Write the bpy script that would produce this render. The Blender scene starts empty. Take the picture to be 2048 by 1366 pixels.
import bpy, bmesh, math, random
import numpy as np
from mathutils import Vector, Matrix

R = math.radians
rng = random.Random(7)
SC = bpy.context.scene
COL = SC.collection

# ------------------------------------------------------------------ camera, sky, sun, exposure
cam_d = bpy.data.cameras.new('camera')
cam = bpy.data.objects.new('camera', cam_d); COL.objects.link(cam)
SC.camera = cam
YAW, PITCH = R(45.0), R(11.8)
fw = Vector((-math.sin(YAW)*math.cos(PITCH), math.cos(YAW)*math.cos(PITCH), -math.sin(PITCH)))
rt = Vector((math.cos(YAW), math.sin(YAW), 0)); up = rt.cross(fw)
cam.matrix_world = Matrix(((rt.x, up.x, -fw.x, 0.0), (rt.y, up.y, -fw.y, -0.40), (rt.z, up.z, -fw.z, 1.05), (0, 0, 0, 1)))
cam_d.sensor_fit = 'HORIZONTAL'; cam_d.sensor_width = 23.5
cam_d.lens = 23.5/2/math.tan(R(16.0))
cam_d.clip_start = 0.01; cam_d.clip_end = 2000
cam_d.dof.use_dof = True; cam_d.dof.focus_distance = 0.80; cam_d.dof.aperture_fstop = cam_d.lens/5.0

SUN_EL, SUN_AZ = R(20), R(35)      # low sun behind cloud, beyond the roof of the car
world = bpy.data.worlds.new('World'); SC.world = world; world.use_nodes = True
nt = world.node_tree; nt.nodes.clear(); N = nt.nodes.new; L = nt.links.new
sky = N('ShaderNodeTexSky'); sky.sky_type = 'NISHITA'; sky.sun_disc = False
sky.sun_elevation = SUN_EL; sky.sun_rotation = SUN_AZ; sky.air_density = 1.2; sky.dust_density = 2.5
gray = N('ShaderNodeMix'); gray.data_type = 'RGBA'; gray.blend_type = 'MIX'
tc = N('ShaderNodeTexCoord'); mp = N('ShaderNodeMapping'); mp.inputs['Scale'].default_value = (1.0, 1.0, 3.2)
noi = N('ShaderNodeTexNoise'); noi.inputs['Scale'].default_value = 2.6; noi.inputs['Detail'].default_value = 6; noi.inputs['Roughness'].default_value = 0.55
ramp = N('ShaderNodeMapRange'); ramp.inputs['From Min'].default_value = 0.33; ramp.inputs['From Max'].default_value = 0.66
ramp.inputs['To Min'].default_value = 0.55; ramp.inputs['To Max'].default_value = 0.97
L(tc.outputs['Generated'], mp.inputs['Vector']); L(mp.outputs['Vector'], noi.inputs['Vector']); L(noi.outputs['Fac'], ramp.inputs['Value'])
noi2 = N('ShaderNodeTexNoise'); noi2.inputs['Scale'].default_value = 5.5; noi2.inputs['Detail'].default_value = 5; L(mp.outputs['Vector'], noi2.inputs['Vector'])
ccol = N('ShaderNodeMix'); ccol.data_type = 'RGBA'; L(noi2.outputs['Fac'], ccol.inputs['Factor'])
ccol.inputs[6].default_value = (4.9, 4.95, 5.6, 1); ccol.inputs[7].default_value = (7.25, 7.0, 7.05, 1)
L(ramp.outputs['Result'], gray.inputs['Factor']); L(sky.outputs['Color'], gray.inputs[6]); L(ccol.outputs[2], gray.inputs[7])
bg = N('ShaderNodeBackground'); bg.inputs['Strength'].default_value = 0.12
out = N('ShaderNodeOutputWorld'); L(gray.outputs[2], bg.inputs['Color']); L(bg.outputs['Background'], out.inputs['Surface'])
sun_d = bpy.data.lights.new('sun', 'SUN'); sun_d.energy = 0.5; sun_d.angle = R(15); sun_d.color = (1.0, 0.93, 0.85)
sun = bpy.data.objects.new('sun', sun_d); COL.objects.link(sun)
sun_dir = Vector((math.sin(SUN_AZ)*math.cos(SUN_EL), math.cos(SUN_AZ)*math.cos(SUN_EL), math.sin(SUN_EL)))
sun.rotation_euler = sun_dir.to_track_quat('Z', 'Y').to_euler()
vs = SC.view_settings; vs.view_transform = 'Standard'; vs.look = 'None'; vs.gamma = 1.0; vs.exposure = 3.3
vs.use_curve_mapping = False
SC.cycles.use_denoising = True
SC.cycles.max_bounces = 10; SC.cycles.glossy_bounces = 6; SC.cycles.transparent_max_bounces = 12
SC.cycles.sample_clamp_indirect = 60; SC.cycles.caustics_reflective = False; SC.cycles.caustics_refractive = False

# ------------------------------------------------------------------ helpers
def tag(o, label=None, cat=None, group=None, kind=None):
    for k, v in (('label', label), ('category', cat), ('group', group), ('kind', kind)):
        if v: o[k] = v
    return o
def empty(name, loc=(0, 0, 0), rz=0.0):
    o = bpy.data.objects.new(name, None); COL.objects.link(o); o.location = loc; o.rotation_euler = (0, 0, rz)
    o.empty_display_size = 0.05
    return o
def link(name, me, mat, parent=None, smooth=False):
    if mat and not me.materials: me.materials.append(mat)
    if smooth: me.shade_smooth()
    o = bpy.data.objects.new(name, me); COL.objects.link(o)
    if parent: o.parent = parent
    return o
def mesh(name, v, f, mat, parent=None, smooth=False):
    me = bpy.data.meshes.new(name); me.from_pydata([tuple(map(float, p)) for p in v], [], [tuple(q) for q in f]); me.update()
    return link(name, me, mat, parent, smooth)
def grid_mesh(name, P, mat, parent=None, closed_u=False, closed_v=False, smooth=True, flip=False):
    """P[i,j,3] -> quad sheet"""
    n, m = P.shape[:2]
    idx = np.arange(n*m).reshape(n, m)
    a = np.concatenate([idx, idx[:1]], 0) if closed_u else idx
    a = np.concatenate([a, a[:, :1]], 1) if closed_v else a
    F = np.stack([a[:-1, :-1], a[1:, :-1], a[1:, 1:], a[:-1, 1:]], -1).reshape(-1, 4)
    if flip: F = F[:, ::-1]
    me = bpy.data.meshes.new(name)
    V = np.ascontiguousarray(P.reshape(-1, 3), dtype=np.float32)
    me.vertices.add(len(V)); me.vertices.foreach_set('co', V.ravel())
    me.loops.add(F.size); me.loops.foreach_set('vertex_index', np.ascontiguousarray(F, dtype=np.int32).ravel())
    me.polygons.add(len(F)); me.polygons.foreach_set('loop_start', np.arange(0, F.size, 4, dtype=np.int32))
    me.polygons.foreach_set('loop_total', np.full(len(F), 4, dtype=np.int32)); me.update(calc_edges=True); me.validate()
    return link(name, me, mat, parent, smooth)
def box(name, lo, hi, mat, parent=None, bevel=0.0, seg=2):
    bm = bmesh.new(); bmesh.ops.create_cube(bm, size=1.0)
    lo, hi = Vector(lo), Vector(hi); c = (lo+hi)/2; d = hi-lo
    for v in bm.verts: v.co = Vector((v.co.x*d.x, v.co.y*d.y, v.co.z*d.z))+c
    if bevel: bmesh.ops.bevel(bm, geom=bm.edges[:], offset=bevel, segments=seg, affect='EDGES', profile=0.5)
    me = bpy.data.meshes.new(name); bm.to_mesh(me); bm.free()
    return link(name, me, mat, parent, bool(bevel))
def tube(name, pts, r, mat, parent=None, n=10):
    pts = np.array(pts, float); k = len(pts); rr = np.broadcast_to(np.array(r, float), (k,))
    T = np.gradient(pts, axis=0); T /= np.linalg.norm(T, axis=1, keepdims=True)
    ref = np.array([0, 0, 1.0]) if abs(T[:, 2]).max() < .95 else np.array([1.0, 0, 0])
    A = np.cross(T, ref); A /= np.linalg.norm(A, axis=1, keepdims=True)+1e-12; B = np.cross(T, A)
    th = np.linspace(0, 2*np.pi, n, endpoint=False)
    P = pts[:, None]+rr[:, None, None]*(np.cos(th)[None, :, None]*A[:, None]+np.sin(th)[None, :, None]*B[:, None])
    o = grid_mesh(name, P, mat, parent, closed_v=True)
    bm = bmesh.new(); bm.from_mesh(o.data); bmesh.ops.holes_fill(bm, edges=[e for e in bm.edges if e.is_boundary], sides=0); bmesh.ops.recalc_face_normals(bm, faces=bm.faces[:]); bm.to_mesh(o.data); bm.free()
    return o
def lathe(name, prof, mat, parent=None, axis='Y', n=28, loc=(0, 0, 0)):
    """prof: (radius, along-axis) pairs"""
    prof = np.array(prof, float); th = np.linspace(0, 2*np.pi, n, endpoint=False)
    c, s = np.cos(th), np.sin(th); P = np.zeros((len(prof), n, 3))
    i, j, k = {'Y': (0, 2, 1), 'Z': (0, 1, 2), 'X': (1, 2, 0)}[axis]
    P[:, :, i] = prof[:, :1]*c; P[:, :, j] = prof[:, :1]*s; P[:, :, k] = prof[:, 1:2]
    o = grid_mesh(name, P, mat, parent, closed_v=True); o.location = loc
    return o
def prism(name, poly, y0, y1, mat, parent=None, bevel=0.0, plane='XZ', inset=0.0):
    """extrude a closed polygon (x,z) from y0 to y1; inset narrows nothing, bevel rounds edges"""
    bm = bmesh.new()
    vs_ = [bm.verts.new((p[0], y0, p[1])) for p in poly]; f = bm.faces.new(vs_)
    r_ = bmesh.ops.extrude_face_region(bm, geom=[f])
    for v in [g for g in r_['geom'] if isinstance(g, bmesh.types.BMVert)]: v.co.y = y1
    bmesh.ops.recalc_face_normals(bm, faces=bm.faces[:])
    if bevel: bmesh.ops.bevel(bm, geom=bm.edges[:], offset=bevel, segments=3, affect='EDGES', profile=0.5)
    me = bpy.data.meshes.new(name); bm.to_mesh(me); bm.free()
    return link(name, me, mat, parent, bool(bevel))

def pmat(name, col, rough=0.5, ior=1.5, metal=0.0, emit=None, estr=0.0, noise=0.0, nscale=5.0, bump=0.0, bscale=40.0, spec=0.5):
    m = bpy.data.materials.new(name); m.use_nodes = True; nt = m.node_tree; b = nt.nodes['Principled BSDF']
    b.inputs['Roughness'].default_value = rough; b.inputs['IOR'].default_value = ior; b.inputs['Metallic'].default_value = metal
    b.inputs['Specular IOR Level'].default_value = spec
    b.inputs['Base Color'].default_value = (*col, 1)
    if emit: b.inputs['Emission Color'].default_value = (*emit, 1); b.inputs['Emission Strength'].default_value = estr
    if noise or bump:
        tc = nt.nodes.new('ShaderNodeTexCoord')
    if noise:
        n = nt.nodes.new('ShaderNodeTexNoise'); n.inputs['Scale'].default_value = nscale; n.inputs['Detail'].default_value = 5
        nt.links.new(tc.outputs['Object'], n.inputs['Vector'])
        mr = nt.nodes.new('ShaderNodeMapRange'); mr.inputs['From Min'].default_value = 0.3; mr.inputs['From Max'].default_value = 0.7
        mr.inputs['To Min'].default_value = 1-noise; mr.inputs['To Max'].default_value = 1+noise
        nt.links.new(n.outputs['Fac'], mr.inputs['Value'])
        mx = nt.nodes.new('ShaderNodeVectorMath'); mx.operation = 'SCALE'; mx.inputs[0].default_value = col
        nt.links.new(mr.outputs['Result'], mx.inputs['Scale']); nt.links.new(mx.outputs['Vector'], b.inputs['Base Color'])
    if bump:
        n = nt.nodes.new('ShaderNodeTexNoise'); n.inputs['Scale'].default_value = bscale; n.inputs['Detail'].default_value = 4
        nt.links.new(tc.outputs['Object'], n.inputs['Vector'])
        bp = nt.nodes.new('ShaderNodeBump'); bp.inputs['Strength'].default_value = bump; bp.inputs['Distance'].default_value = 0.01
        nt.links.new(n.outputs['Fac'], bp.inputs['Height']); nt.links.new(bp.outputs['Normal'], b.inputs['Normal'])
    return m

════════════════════

WHAT THE EXERCISE ASKS -
What are the exact lines from the beginning of the material through the line containing "cam_d.dof.use_dof = True;"? Write out those lines alone.

THE COMPLETED TASK -
Write the bpy script that would produce this render. The Blender scene starts empty. Take the picture to be 2048 by 1366 pixels.
import bpy, bmesh, math, random
import numpy as np
from mathutils import Vector, Matrix

R = math.radians
rng = random.Random(7)
SC = bpy.context.scene
COL = SC.collection

# ------------------------------------------------------------------ camera, sky, sun, exposure
cam_d = bpy.data.cameras.new('camera')
cam = bpy.data.objects.new('camera', cam_d); COL.objects.link(cam)
SC.camera = cam
YAW, PITCH = R(45.0), R(11.8)
fw = Vector((-math.sin(YAW)*math.cos(PITCH), math.cos(YAW)*math.cos(PITCH), -math.sin(PITCH)))
rt = Vector((math.cos(YAW), math.sin(YAW), 0)); up = rt.cross(fw)
cam.matrix_world = Matrix(((rt.x, up.x, -fw.x, 0.0), (rt.y, up.y, -fw.y, -0.40), (rt.z, up.z, -fw.z, 1.05), (0, 0, 0, 1)))
cam_d.sensor_fit = 'HORIZONTAL'; cam_d.sensor_width = 23.5
cam_d.lens = 23.5/2/math.tan(R(16.0))
cam_d.clip_start = 0.01; cam_d.clip_end = 2000
cam_d.dof.use_dof = True; cam_d.dof.focus_distance = 0.80; cam_d.dof.aperture_fstop = cam_d.lens/5.0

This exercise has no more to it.